For 18 months I had planned towards my 3,588-mile Death Valley to Denali expedition. For 64 days I had pushed harder than ever before and with laser-focus. First, alone on the bike, then with my amazing team on the mountain, to eventually reach the summit. Risk, isolation, intensity, uncertainties, dangers, logistical and physical challenges; the expedition had it all.
And then it was over. After 22 days of living in a tent and joined by a rope with my mountain team, we parted ways and headed back to our homes. Back to ‘normality’.
I’m used to what comes next, yet it seems to remain unavoidable. First, the joy of seeing my wife and children, family and friends after 10 weeks away.

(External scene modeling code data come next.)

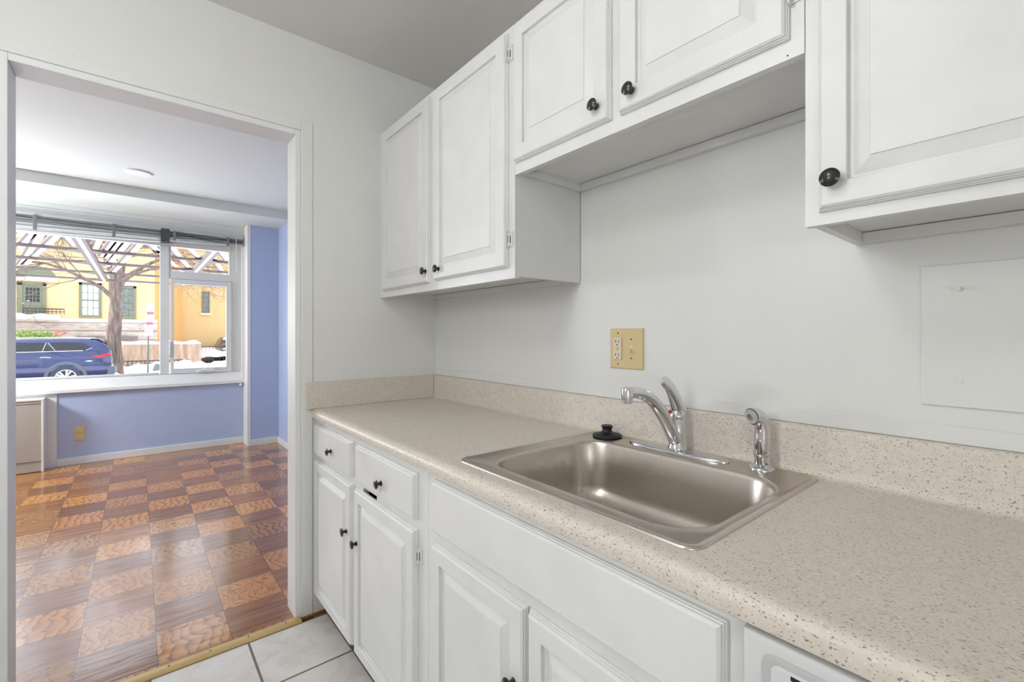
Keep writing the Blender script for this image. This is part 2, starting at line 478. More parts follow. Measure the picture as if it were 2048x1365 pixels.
struct('trim_8', MB().box(-2.2, .957, 5.985, 6.09, .692, .722).loft([[(x, 6.09, .722), (x, 6.09, .815), (x, 6.08, .815), (x, 6.03, .722)] for x in (-2.2, .944)]), 'trim_paint', bevel=.002)
struct('trim_9', MB().box(.930, .944, 5.99, 6.09, .722, 2.352), 'trim_paint')

# blinds, raised
def blind(x0, x1, z0a, z0b, label, wand=None):
    r = thing('venetian_blind', ((x0 + x1) / 2, 5.98, 2.352), label, 'window blind', 'raised blinds at the living room window')
    MB().box(x0, x1, 5.955, 5.985, 2.328, 2.352).build('head_rail', 'blind_metal', r, bevel=.002)
    def zz(x): return z0a + (z0b - z0a) * (x - x0) / (x1 - x0)
    N = 9
    for k in range(N):                                    # stacked slats, each slightly bowed
        f = k / N; m = MB(); pts = []
        for i in range(9):
            x = x0 + (x1 - x0) * i / 8
            zt = 2.322; zb = zz(x) + .018
            z = zb + (zt - zb) * (f ** 1.0) + .003 * math.sin(i * 1.7 + k * .9)
            pts.append((x, z))
        m.loft([[(x, 5.952, z), (x, 5.972, z + .0035), (x, 5.99, z), (x, 5.99, z - .0012), (x, 5.972, z + .0023), (x, 5.952, z - .0012)] for x, z in pts])
        m.build('slat', 'blind_dark' if k in (3, 5, 6, 8) else 'blind_metal', r)  # dark slats colour in the shaded undersides of the stack
    MB().loft([[(x, 5.95, zz(x)), (x, 5.99, zz(x)), (x, 5.99, zz(x) + .014), (x, 5.95, zz(x) + .014)] for x in (x0, x1)]).build('bottom_rail', 'blind_metal', r, bevel=.002)
    return r
b1 = blind(-2.1, .188, 2.145, 2.205, 'long grey raised venetian blind over the large left pane')
for x in (-1.7, -.72, -.18): MB().box(x - .012, x + .012, 5.940, 5.951, 2.16 + (x + 2.1) * .026, 2.335).build('cord_clip', 'blind_mid', b1, bevel=.002)
b2 = blind(.262, .930, 2.225, 2.25, 'short grey raised venetian blind above the casement window')
for x in (.30, .78): MB().box(x - .012, x + .012, 5.940, 5.951, 2.235, 2.335).build('cord_clip', 'blind_mid', b2, bevel=.002)
MB().tube([(.86, 5.945, 2.33), (.862, 5.944, 1.95)], .0025, 6).build('tilt_wand', 'plastic_white', b2)
struct('trim_10', box(.190, .260, 5.96, 6.085, 2.215, 2.350), 'blind_dark')

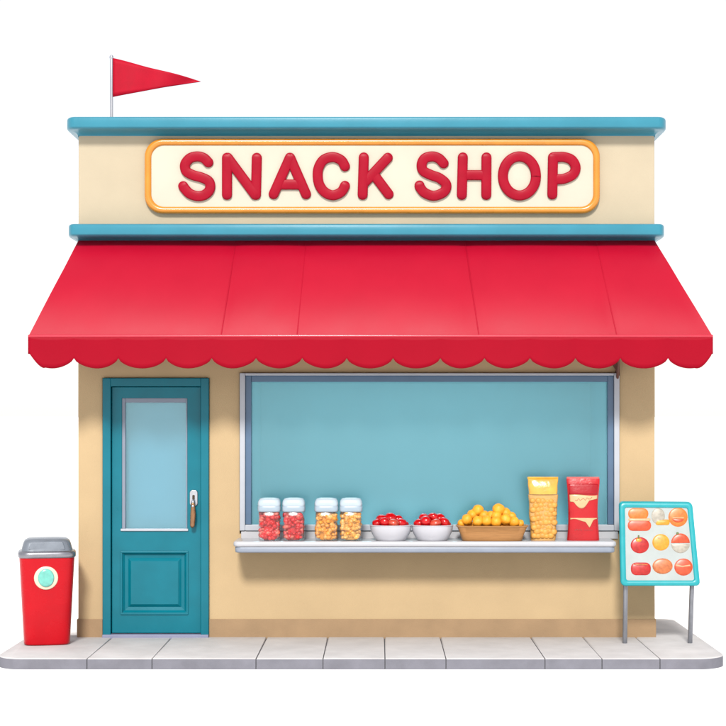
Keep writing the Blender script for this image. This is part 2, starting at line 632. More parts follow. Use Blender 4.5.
rx0, rx1, rz0, rz1, ry = s0 + st - .005, s1 - st + .005, WZ0 - .02, s3 - .04, 1.15
def inner_box(mb, x0, x1, y0, y1, z0, z1):
    mb.add([(x0, y0, z0), (x1, y0, z0), (x1, y1, z0), (x0, y1, z0), (x0, y0, z1), (x1, y0, z1), (x1, y1, z1), (x0, y1, z1)],
           [(0, 1, 2, 3), (4, 7, 6, 5), (2, 6, 7, 3), (0, 3, 7, 4), (1, 5, 6, 2)])
inner_box(nb, rx0, rx1, .075, ry, rz0, rz1)
nb.build('serving_room', M['room'], win, smooth=False, recalc=False, thick=.02)
MB().box(WX0 + .01, WX1 - .01, -.02, .05, WZ0 - .04, zb0 - .003).build('window_sill', M['counter'], win, bevel=.006)

# ---- counter shelf
CY = -.40
cz = zs(541.5, CY)
cx0, cx1 = xs(233, CY), xs(617, CY)
ct = MB()
prof = [(0, cz), (CY + .02, cz)]
def rshelf(x0, x1, y0, y1, r, m=6):
    p = [(x1, y1), (x0, y1)]
    p += [(x0 + r - r * math.cos(R(90 * k / m)), y0 + r - r * math.sin(R(90 * k / m))) for k in range(m + 1)]
    p += [(x1 - r + r * math.sin(R(90 * k / m)), y0 + r - r * math.cos(R(90 * k / m))) for k in range(m + 1)]
    return p
def plate(mb, x0, x1, y0, y1, z0, z1, r, b, mi):
    rs = []
    for o, z in ((b, z0), (b * .3, z0 + b * .3), (0, z0 + b), (0, z1 - b), (b * .3, z1 - b * .3), (b, z1)):
        rs.append([(p[0], p[1], z) for p in rshelf(x0 + o, x1 - o, y0 + o, y1, max(.004, r - o))])
    mb.rings(rs, mi)
zbot = zs(553, CY)
plate(ct, cx0, cx1, CY, .0, cz - .045, cz, .05, .014, 0)
plate(ct, cx0 + .012, cx1 - .012, CY + .010, -.001, zbot, cz - .043, .05, .012, 1)
counter = ct.build('counter', [M['counter'], M['counterf']], shop, sharp=50)

# ---- awning
AY = -.66
ax0, ax1 = xs(28.5, AY), xs(712.5, AY)
az = zs(336, AY)
tx0, tx1, tz = BX0 + .005, BX1 - .005, zs(240)
# seams run from (top column) to (front column)
seams = [(0.0, 0.0)] + [((xs(a) - tx0) / (tx1 - tx0), (xs(b, AY) - ax0) / (ax1 - ax0)) for a, b in ((236, 221), (306, 297), (465, 479), (596, 617))] + [(1.0, 1.0)]


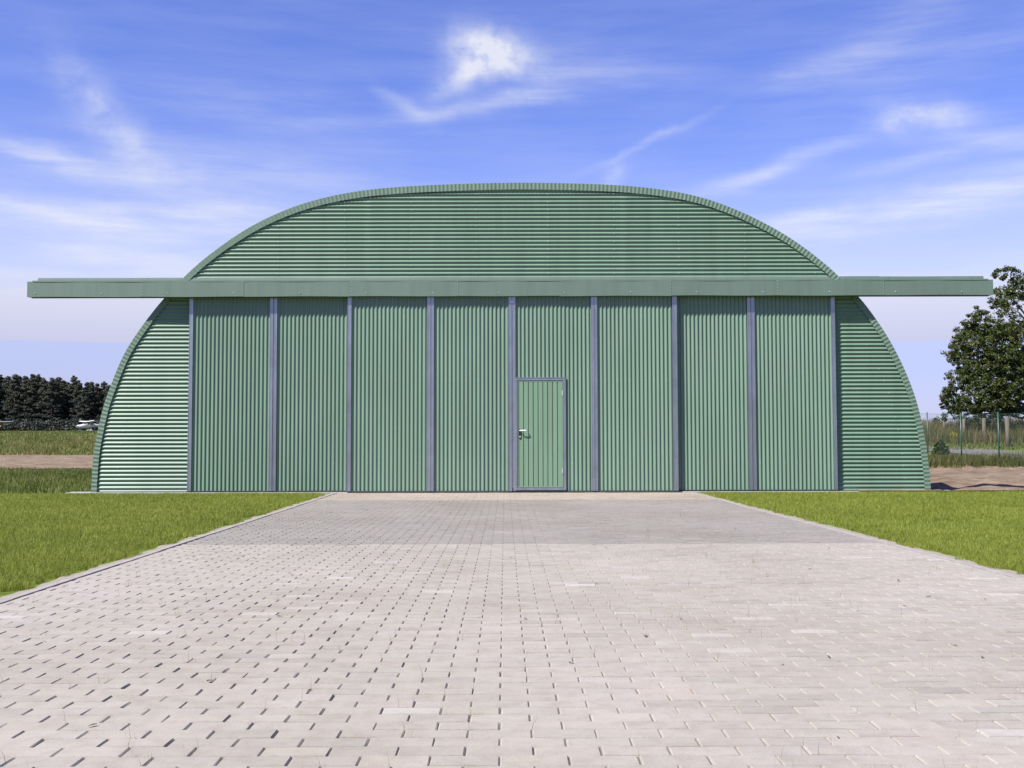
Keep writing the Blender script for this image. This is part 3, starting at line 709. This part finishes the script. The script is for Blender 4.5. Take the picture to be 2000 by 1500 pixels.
# yellow flowering weed
fx, fz = P(1863, 850, 69); fl_ = thing('ragwort_plant', 'yellow-flowered weed on the bank beyond the road', 'plant', (fx, 69, Tf(fx, 69)))
h_ = fz - Tf(fx, 69); V, F, tn = leaf_cloud([(random.uniform(-.16, .16), random.uniform(-.1, .1), h_ + random.uniform(-.08, .10)) for i in range(10)], [.16]*10, 16, (.035, .06), lambda n, p, C: rng.random(n))
mesh_obj('flower_heads', V, F, M_FLOWER, fl_, False, tn); sm = MB()
for i in range(6): limb(sm, (0, 0, 0), (random.uniform(-.3, .3), random.uniform(-.2, .2), h_), .012, .006)
sm.build('stem', M_FENCE, fl_)

# ------------------------------------------------------------------ fences on the right
fen = thing('wire_mesh_fence', 'green wire mesh fence on thin green posts beside the hangar', 'fence', (20.8, 48, 0))
FX = 20.75
posts = [(955, 44.2 + 3.8), (872, 52.0), (808, 56.2)]
py = [40, 44, 48.0, 52.0, 56.2, 60.5, 65]
tops = []
for y in py:
    z0 = Tf(FX, y); z1 = CH + (868 - 808.5)/FPX*48 if False else z0 + 2.16 - .0*y
    p = MB(); p.tube([(0, y - 48, z0 - .3), (0, y - 48, z1)], .030, 10); p.dome((0, y - 48, z1), .034, 'z'); p.build('post', M_FENCE, fen, True); tops.append((y, z0, z1))
wm = MB()
for (ya, za, ta), (yb, zb, tb) in zip(tops, tops[1:]):
    for fr_ in (.02, .5, .97):
        wm.tube([(.02, ya - 48, za + (ta - za)*fr_), (.02, yb - 48, zb + (tb - zb)*fr_)], .006 if fr_ > .9 else .003, 5, cap=False)
    Hm = ta - za - .06; Ln = yb - ya; st_ = .12; nn = int((Ln + Hm)/st_)   # chain link: two families of diagonal wires
    for i in range(nn):
        for sg in (0, 1):
            a0 = -Hm + i*st_; p0 = max(a0, 0); p1 = min(a0 + Hm, Ln)
            if p1 <= p0: continue
            q0, q1 = p0 - a0, p1 - a0
            if sg: q0, q1 = Hm - q0, Hm - q1
            f0, f1 = p0/Ln, p1/Ln
            wm.tube([(.02, ya - 48 + p0, za + (zb - za)*f0 + q0), (.02, ya - 48 + p1, za + (zb - za)*f1 + q1)], .0016, 3, cap=False)
wm.build('wire_mesh', M_FENCE, fen)
tf = thing('timber_post_fence', 'old fence of thick grey-brown timber posts on the bank beyond the road', 'fence', (27, 68, Tf(27, 68)))
prev = None; wr = MB()
for px, top, w, Y in ((1769, 821, 4, 80), (1806, 820, 4, 77), (1844, 819, 5, 74), (1882, 817.5, 6, 70.5), (1922, 816.5, 7, 67.5), (1968, 815, 8.5, 64.5), (2020, 813, 9, 61.5)):
    x, zt = P(px, top, Y); z0 = Tf(x, Y); r = w*Y/FPX/2; lx, ly, lz = x - 27, Y - 68, -Tf(27, 68)
    p = MB(); tx = random.uniform(-.05, .05); p.tube([(lx, ly, z0 - .4 + lz), (lx + tx*.5, ly, (z0 + zt)/2 + lz), (lx + tx, ly, zt - .03 + lz), (lx + tx, ly, zt + lz)], [r*1.05, r, r*.97, r*.7], 9)
    p.build('post', M_TIMBER, tf, True)
    if prev:
        for d in (.12, .5, .9): wr.tube([(prev[0], prev[1], prev[2] - d), (lx, ly, zt + lz - d)], .003, 4, cap=False)
    prev = (lx, ly, zt + lz)
wr.build('wire', M_GALV, tf)

# ------------------------------------------------------------------ pine wood on the left
def pine(seed, H):
    random.seed(seed); t = thing('pine_tree', 'dark pine in the front row of the far wood', 'tree', (0, 0, 0), 0, 'pines of the far wood behind the airfield')
    tk = MB(); tk.tube([(0, 0, -.5), (.1, 0, H*.4), (0, .1, H*.75), (0, 0, H*.97)], [.24, .18, .11, .03], 7)
    cs, rs = [], []; b0 = .10
    z = b0*H
    while z < H*.98:
        f = (z/H - b0)/(1 - b0); spread = H*.24*(1 - f)**.62*(.6 + .4*min(1, f*4 + .3)); k = random.randint(3, 5)
        for i in range(k):
            a = random.uniform(0, 6.28); L = spread*random.uniform(.55, 1.1); e = (L*math.cos(a), L*math.sin(a), z + random.uniform(-.3, .5))
            limb(tk, (0, 0, z - .1*L), e, .05, .012, .1, 3, 4)
            for q in (.45, .75, 1): cs.append((e[0]*q, e[1]*q, e[2] - .1*(1-q))); rs.append(random.uniform(.35, .75)*(1.15 - .25*f))
        z += H*random.uniform(.032, .055)*(1 - .35*f)
    cs.append((0, 0, H - .2)); rs.append(.35)
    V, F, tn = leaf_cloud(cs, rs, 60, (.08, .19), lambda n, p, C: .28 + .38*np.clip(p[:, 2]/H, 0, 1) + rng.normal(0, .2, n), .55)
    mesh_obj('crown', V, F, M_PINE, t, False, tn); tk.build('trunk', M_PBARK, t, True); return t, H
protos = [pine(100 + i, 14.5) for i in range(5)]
random.seed(5)
line = [(-160,728),(-120,735),(-85,730),(-50,738),(-20,733),(2,732),(17,735),(31,731),(48,734),(62,731),(75,733),(88,739),(101,740),(115,737),(128,742),(143,737),(155,748),(167,749),(176,746),(188,751),(201,748),(214,750),(228,748),(244,752),(262,750),(285,752),(310,750),(340,752)]
used = set(); npine = 0
for row in range(4):
    for i, (px, py_) in enumerate(line):
        Y = 300 + row*7 + random.uniform(-2.5, 2.5); pxx = px + (7 if row % 2 else 0) + random.uniform(-3, 3)
        if row: pyy = py_ + random.uniform(4, 16)
        else: pyy = py_ + random.uniform(-1, 3)
        if row and not (-100 < px < 300): continue
        x, zt = P(pxx, pyy, Y); z0 = Tf(x, Y); s_ = (zt - z0)/14.5; j = (i*3 + row) % 5
        loc, rz = (x, Y, z0), random.uniform(0, 6.28)
        if j not in used:
            used.add(j); t = protos[j][0]; t.location = loc; t.rotation_euler.z = rz; t.scale = (s_,)*3
        else: t = copy_thing(protos[j][0], loc, rz, s_)
        t['label'] = ('dark pine in the front row of the far wood' if row == 0 else 'dark pine standing deeper inside the far wood')
        t['group'] = 'front row pines of the far wood' if row == 0 else 'pines deeper inside the far wood'
        npine += 1
# undergrowth along the wood edge
x = rng.uniform(-185, -80, 2600); y = 293 + rng.uniform(-2, 6, 2600)
V, F, tn = leaf_cloud(np.stack([x, y, T(x, y) + rng.uniform(.2, 2.6, 2600)], 1), rng.uniform(.4, 1.0, 2600), 9, (.15, .35), lambda n, p, C: .25 + rng.normal(0, .2, n))
tag(mesh_obj('undergrowth', V, F, M_PINE, None, False, tn), 'dark undergrowth along the foot of the pine wood', 'undergrowth', kind='stuff')

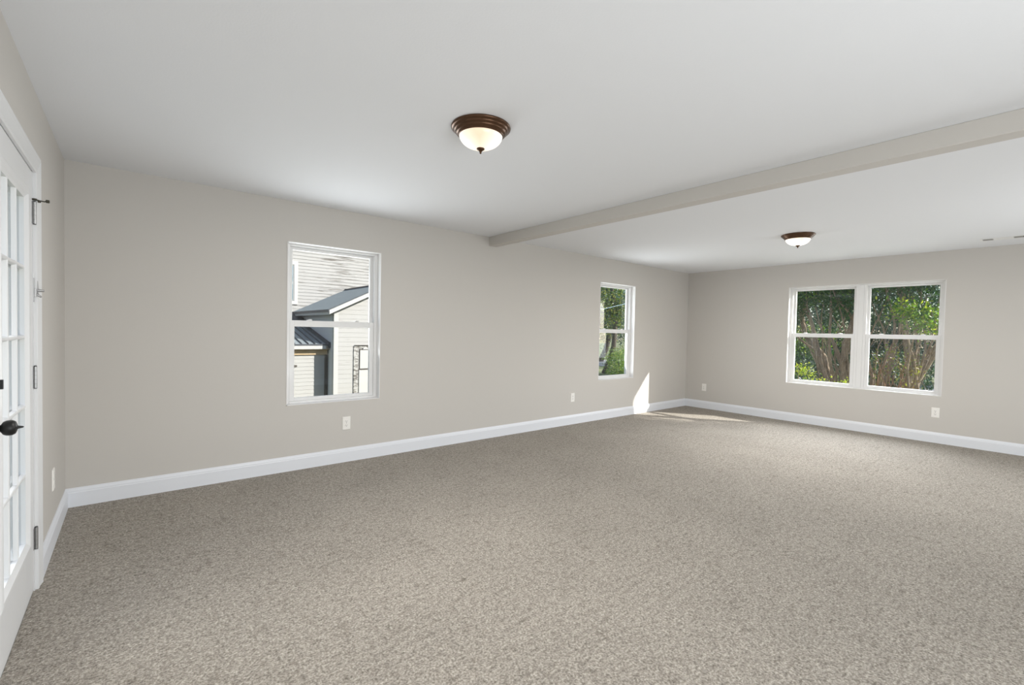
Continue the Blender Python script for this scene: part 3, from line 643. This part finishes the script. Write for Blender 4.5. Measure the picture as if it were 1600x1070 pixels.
# trees seen through the narrow window
plant('shade_tree', (21.1, 12.2, GZ), 'tall sunlit tree with slim dark trunk in the left window view', 'tree', [((21.08, 12.2, GZ), (21.0, 12.1, 4.5), .15, .10)],
      [(20.7, 12.2, 4.6, 2.6, 2.4, 2.9, 3), (20.0, 12.4, 2.4, .9, 1.1, .8, .5), (21.3, 11.6, 2.7, .8, .8, .7, .4)], 20000, .13, [LF_M, LF_Y, LF_L, LF_D, LF_B], [3, 3.4, 1.2, 2, 1.4], M_BARKD, 'trees in the narrow window view', twigs=4)
for (x, y, lab) in ((29.0, 19.0, 'darker tree behind the sunlit one in the narrow window view'), (34.5, 20.5, 'blue green tree at the right of the narrow window view'), (31.0, 23.5, 'farthest pale tree at the left of the narrow window view')):
    plant('background_tree', (x, y, GZ), lab, 'tree', [((x, y, GZ), (x, y, 6), .22, .12)], [(x, y, 5.2, 3.2, 3.2, 4.0, 3), (x, y - .5, 1.9, 2.2, 2.2, 1.3, .7)], 11000, .20, [LF_D, LF_B, LF_M, LF_Y], [2, 3, 3, 1.3], M_BARKD, 'trees in the narrow window view', shell=.4)
for (x, y, s_, lab) in ((20.3, 10.7, 1.0, 'sunlit low green bush near the trunk in the narrow window view'), (21.3, 11.2, .8, 'lighter low bush right of the trunk in the narrow window view')):
    plant('low_bush', (x, y, GZ), lab, 'shrub', [((x, y, GZ), (x, y, -.2), .04, .02)], [(x, y, -.35, .75 * s_, .65 * s_, .85 * s_), (x + .3, y - .2, -.7, .9 * s_, .7 * s_, .4)], 4500, .085, [LF_L, LF_M, LF_Y], [4, 3, 1.5], M_BARKD, 'low bushes in the narrow window view')
# overhead service wire
tag(MB().tube([(6.88, 7.6, 1.55), (11.5, 7.8, 1.85), (15.72, 8.0, 2.33), (17.1, 8.05, 2.60), (22, 8.3, 4.4)], .009, 6).build('service_wire', mat('pale_blue_wire', (.30, .42, .50), .5), recalc=False), 'pale overhead wire crossing the trees in the narrow window view', 'wire')
tag(MB().box(27, 34, 16.2, 20.5, GZ - .1, GZ + .02).build('driveway', mat('pale_gravel', (.52, .50, .47), .9)), 'pale gravel drive beyond the trees', 'driveway', kind='structure')
plant('dapple_tree', (15.2, -7.0, GZ), 'unseen loose tree added to dapple the shrubs, outside the double window view', 'tree', [((15.2, -7.0, GZ), (15.0, -6.9, 5.0), .14, .08)],
      [(14.9, -6.0, 5.3, 2.0, 1.4, 1.4)], 5000, .16, [LF_D, LF_M], [2, 2], M_BARKD, shell=.3, twigs=3)  # out-of-view tree, added to throw dappled shade on the shrubs
tag(MB().tube([(22, 8.3, GZ), (22, 8.3, 4.7)], [.13, .10], 12).build('utility_pole', M_BARKD, recalc=False), 'wooden utility pole holding the overhead wire beyond the narrow window', 'utility pole')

And then it hits. The lull. The post-expedition blues. The hole that is left behind. The knowledge that the only people who really know what it was like are now far away in their homes across the UK and Europe.
For days I empty and sort through my kit methodically. Hundreds of items, each with a connection to my journey. I crave human connection, but I know that my mind is still in a different place, hardwired to impending danger and relentless intensity.
On an expedition like this, bad decisions can have fatal consequences. Now I need to choose which sandwich to buy.
My teammates and I message each other. We crave the mountain. We are painfully withdrawing from the drug of adventure. The best addiction of all.
I always find that the dip is relative to the difficulty and intensity of the challenge. This one lasted about a month.
Next I craved type 1 fun. No suffering for a while thanks. Pure fun. Even in Chamonix this summer I was content looking up the mountains, rather than climbing them. A rare feeling.
As I write, the loop is closing. The hunger is returning. My training is intensifying once again. My sights are set on the next challenge.
Expeditions always have a gravitational pull like that for me.
You can stay away for a little while perhaps. Soon enough though, the mountains will come calling once again.